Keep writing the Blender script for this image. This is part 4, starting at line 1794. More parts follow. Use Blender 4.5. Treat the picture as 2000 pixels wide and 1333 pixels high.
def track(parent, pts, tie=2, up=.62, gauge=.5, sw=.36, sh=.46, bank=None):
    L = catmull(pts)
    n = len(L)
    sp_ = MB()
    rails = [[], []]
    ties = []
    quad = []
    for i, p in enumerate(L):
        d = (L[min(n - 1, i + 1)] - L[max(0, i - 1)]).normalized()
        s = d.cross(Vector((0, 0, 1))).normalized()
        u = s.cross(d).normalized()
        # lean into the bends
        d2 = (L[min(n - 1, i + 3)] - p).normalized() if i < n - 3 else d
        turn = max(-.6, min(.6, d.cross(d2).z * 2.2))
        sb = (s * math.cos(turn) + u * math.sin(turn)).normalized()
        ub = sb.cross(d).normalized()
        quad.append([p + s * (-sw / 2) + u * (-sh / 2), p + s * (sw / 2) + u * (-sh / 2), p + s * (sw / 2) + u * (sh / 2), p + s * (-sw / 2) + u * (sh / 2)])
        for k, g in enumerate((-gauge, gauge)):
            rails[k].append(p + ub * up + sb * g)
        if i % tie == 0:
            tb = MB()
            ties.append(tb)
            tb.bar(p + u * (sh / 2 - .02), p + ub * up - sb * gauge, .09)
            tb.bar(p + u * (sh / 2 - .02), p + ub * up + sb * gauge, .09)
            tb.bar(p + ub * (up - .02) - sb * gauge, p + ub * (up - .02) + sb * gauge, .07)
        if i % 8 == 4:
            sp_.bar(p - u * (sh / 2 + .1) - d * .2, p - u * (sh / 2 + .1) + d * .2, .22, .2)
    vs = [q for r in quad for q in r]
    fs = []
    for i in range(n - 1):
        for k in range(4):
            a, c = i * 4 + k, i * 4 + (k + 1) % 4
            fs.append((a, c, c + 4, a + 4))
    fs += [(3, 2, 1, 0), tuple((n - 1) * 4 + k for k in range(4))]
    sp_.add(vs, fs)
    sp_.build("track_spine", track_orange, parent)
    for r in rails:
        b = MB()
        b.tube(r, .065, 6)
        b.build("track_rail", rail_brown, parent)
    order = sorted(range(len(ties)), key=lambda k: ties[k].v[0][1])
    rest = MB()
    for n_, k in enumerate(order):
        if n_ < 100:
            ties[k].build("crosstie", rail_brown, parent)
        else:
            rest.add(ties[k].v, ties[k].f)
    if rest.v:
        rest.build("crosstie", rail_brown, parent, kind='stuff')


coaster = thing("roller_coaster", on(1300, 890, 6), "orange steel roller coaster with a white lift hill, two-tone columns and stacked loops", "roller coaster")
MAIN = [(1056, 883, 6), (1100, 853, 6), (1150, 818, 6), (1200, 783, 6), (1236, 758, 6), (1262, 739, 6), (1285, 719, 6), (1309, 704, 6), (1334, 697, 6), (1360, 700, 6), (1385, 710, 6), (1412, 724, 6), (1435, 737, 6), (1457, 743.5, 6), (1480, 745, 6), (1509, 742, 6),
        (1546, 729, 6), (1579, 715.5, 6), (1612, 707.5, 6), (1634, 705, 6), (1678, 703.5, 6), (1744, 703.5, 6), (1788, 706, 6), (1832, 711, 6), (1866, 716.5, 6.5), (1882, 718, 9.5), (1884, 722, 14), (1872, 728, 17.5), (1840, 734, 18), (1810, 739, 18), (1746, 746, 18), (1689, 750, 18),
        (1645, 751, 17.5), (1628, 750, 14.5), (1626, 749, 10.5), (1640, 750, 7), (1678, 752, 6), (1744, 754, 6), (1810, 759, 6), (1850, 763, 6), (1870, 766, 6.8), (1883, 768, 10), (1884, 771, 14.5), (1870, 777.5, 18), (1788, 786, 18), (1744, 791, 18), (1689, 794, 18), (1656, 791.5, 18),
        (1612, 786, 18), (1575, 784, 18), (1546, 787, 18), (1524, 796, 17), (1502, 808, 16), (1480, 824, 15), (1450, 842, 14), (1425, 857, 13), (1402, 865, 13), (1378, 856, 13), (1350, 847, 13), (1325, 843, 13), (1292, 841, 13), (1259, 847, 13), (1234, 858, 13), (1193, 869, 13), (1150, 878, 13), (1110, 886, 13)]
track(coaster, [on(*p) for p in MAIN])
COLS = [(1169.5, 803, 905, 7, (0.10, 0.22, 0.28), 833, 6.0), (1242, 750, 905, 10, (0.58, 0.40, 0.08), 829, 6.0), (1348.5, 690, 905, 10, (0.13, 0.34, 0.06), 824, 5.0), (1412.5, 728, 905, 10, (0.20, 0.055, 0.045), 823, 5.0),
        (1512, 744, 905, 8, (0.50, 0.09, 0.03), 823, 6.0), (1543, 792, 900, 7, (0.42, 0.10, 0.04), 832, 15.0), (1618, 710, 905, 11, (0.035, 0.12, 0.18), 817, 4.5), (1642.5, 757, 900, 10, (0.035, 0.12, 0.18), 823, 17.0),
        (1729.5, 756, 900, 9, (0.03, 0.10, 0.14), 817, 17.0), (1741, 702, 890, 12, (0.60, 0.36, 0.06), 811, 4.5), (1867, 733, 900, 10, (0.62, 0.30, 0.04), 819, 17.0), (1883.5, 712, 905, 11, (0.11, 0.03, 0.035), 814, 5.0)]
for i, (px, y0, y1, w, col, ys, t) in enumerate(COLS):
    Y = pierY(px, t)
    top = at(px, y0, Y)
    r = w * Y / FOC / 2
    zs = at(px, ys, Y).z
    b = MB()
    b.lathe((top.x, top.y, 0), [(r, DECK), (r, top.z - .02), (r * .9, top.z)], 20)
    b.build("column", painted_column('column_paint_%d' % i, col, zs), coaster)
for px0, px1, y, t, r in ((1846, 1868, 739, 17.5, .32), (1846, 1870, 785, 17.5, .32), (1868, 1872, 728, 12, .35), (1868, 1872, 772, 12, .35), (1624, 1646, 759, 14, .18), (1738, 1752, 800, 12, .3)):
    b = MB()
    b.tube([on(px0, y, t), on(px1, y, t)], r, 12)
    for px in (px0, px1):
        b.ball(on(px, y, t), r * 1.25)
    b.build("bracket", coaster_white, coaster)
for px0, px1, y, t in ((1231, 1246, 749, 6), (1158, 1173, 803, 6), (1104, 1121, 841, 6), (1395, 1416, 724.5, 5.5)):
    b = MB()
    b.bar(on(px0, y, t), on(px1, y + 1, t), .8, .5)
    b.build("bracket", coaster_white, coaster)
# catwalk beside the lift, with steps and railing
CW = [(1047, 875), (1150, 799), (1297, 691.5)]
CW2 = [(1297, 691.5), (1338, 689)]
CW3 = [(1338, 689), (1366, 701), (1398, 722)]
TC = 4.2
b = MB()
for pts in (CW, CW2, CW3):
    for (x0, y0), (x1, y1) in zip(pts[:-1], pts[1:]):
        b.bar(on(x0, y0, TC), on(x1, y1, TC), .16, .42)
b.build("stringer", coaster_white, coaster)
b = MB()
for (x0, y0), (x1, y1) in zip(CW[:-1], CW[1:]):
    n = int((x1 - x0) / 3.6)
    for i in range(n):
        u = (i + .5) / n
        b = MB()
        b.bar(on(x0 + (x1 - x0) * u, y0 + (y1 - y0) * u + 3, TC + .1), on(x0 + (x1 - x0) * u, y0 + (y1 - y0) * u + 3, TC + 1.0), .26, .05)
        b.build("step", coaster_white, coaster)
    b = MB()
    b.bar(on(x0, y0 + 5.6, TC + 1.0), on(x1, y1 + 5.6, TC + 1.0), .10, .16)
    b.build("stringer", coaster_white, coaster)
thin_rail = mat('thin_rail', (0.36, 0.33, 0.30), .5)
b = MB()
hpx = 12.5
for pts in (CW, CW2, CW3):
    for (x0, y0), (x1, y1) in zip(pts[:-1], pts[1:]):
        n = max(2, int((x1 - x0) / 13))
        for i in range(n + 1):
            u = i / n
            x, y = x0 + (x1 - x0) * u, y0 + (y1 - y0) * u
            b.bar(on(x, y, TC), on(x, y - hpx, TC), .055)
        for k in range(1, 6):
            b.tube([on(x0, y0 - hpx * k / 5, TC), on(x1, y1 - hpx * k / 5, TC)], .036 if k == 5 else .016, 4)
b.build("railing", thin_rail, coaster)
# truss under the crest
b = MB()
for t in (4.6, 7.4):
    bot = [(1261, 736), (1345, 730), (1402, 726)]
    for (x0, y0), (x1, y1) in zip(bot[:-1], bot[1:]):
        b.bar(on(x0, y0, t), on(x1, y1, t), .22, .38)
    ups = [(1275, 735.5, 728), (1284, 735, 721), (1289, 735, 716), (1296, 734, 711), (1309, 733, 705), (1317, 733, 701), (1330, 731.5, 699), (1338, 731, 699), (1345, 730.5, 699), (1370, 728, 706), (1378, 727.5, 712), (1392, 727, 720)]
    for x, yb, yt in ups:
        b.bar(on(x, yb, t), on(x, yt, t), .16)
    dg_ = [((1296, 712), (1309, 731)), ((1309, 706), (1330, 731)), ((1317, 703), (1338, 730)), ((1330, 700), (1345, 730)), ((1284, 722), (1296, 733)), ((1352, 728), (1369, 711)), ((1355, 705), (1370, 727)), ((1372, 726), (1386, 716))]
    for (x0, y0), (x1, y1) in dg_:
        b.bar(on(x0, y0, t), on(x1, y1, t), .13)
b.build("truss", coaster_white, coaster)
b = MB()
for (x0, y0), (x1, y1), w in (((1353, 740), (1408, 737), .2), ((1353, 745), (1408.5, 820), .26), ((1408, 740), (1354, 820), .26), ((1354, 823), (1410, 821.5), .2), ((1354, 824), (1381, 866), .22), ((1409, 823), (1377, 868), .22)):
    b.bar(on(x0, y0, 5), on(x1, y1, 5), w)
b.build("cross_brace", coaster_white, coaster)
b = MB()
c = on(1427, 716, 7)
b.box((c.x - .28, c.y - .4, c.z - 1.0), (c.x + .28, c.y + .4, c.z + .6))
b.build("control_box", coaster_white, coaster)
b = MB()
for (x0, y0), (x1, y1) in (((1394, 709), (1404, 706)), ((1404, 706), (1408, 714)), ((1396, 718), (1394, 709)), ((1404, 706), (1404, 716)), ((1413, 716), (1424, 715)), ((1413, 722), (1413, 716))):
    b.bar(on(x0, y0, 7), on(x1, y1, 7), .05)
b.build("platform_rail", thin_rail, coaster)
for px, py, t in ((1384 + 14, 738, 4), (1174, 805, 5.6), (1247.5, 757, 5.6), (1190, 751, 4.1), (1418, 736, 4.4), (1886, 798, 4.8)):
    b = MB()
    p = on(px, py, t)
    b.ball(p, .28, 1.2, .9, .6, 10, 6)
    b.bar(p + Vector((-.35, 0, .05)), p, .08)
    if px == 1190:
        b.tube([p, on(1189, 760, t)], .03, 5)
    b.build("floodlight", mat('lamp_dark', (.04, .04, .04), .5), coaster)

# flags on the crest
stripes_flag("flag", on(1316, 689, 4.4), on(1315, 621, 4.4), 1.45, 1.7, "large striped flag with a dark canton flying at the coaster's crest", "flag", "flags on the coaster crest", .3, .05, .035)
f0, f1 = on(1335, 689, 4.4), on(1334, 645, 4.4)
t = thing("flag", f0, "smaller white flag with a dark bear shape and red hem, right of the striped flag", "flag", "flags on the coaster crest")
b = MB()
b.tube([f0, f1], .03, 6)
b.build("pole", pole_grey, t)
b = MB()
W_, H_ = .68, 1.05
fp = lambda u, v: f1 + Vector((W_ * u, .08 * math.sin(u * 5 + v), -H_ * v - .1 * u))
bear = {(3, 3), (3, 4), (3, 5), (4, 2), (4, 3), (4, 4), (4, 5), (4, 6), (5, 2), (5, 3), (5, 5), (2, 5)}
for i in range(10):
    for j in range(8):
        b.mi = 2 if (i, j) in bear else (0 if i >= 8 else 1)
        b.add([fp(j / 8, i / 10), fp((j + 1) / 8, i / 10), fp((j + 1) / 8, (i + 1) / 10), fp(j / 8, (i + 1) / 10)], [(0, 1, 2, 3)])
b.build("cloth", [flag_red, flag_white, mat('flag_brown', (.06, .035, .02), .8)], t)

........

| TASK DIRECTIONS |
Return only the lines spanning from the first line of the material through the line with "rail_brown, parent, kind='stuff')", copied exactly, both ends kept.

| SOLUTION |
Keep writing the Blender script for this image. This is part 4, starting at line 1794. More parts follow. Use Blender 4.5. Treat the picture as 2000 pixels wide and 1333 pixels high.
def track(parent, pts, tie=2, up=.62, gauge=.5, sw=.36, sh=.46, bank=None):
    L = catmull(pts)
    n = len(L)
    sp_ = MB()
    rails = [[], []]
    ties = []
    quad = []
    for i, p in enumerate(L):
        d = (L[min(n - 1, i + 1)] - L[max(0, i - 1)]).normalized()
        s = d.cross(Vector((0, 0, 1))).normalized()
        u = s.cross(d).normalized()
        # lean into the bends
        d2 = (L[min(n - 1, i + 3)] - p).normalized() if i < n - 3 else d
        turn = max(-.6, min(.6, d.cross(d2).z * 2.2))
        sb = (s * math.cos(turn) + u * math.sin(turn)).normalized()
        ub = sb.cross(d).normalized()
        quad.append([p + s * (-sw / 2) + u * (-sh / 2), p + s * (sw / 2) + u * (-sh / 2), p + s * (sw / 2) + u * (sh / 2), p + s * (-sw / 2) + u * (sh / 2)])
        for k, g in enumerate((-gauge, gauge)):
            rails[k].append(p + ub * up + sb * g)
        if i % tie == 0:
            tb = MB()
            ties.append(tb)
            tb.bar(p + u * (sh / 2 - .02), p + ub * up - sb * gauge, .09)
            tb.bar(p + u * (sh / 2 - .02), p + ub * up + sb * gauge, .09)
            tb.bar(p + ub * (up - .02) - sb * gauge, p + ub * (up - .02) + sb * gauge, .07)
        if i % 8 == 4:
            sp_.bar(p - u * (sh / 2 + .1) - d * .2, p - u * (sh / 2 + .1) + d * .2, .22, .2)
    vs = [q for r in quad for q in r]
    fs = []
    for i in range(n - 1):
        for k in range(4):
            a, c = i * 4 + k, i * 4 + (k + 1) % 4
            fs.append((a, c, c + 4, a + 4))
    fs += [(3, 2, 1, 0), tuple((n - 1) * 4 + k for k in range(4))]
    sp_.add(vs, fs)
    sp_.build("track_spine", track_orange, parent)
    for r in rails:
        b = MB()
        b.tube(r, .065, 6)
        b.build("track_rail", rail_brown, parent)
    order = sorted(range(len(ties)), key=lambda k: ties[k].v[0][1])
    rest = MB()
    for n_, k in enumerate(order):
        if n_ < 100:
            ties[k].build("crosstie", rail_brown, parent)
        else:
            rest.add(ties[k].v, ties[k].f)
    if rest.v:
        rest.build("crosstie", rail_brown, parent, kind='stuff')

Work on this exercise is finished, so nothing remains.